遺品展示では、ほぼすべてが直筆の遺書や実物の遺品。

「父上、母上へ。待ちに待った私の番が回ってきました。私は本当に幸せ者です。これまで育ててくださりありがとうございました。
何も親孝行できずに逝くことをお許しください。」

「一番大きな艦隊を散らせてみせます!」

「(婚約者へ)私はもう現実にはおりません。私のことを引きずることなく、幸せに暮らしてください。…略… 本音を言えば、最期に君に逢いたい話したい、触れたい。」

特攻隊として飛び立ったのが1,036名。そのうち400名程が知覧から出撃した。
17歳〜20歳くらいの優秀な青年たちが家族のために散っていった。

さらにショックだったのは、語り部さんの話。敵艦を撃墜できたのは、出撃した数の1割なのだそう(後のアメリカとの調査で判明)。
約900名は機体トラブルや敵からの追撃を受けたりして海に沈んだ。

あの遺書や手紙を書いた9割の若者たちの亡くなる瞬間の無念を想うと、胸が締め付けられる。

「世のため人のために、自由に羽ばたきなさい」

私は「生きることは食べること」「食べることは生きること」ということを思いながら活動をしているけれど、会館に訪れたことで、それよりももっと深い、そもそも「生きることとはどういうことか」を、ドン!と突き付けられた。

何のために私は生きるのか。
私の答えは、

「生命をつなぐために生きる」

人間の生命だけじゃなくて、微生物を含めた「生命」をつなぐということ。
発酵食品は小さな生命を増やしているし、ナチュラルな生活は大地の生命もなるべく殺さないことになる。

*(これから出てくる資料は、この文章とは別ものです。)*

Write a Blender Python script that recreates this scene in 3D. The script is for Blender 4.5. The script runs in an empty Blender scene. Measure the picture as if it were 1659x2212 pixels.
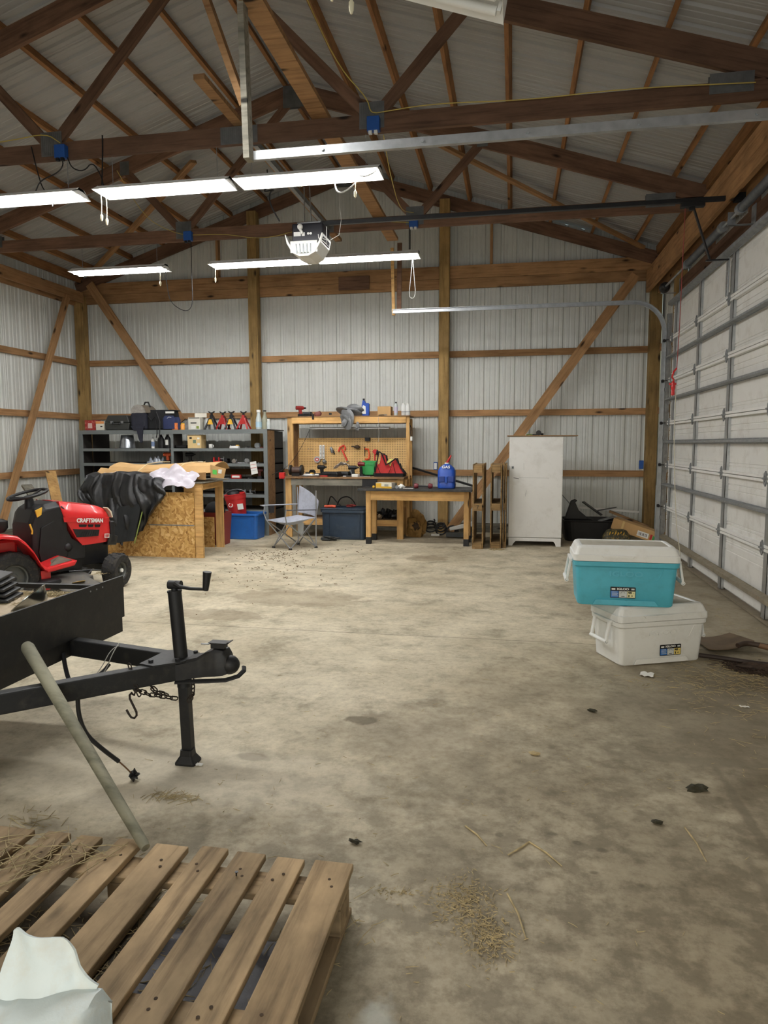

前日に行った霧島神宮でおみくじを引いた。そこに書かれていたのは、

「世のため人のために、自由に羽ばたきなさい」

私は十分自由に羽ばたいていると思うから、これ以上羽ばたいていいの?と思ったけれど(笑)、平和会館に行ったことで、その意味をまた深く教えてもらった気がした。

「特攻隊は間違っていた。」「あの戦争は間違っていた。」と言うのは簡単。終わった後で判断するのだから。
「良い悪い」のジャッジではなく、

「この事実をふまえて自分はどうするか。先の未来をどうしていきたいか。」

そういう視点でこれからの物事を見ていきたい。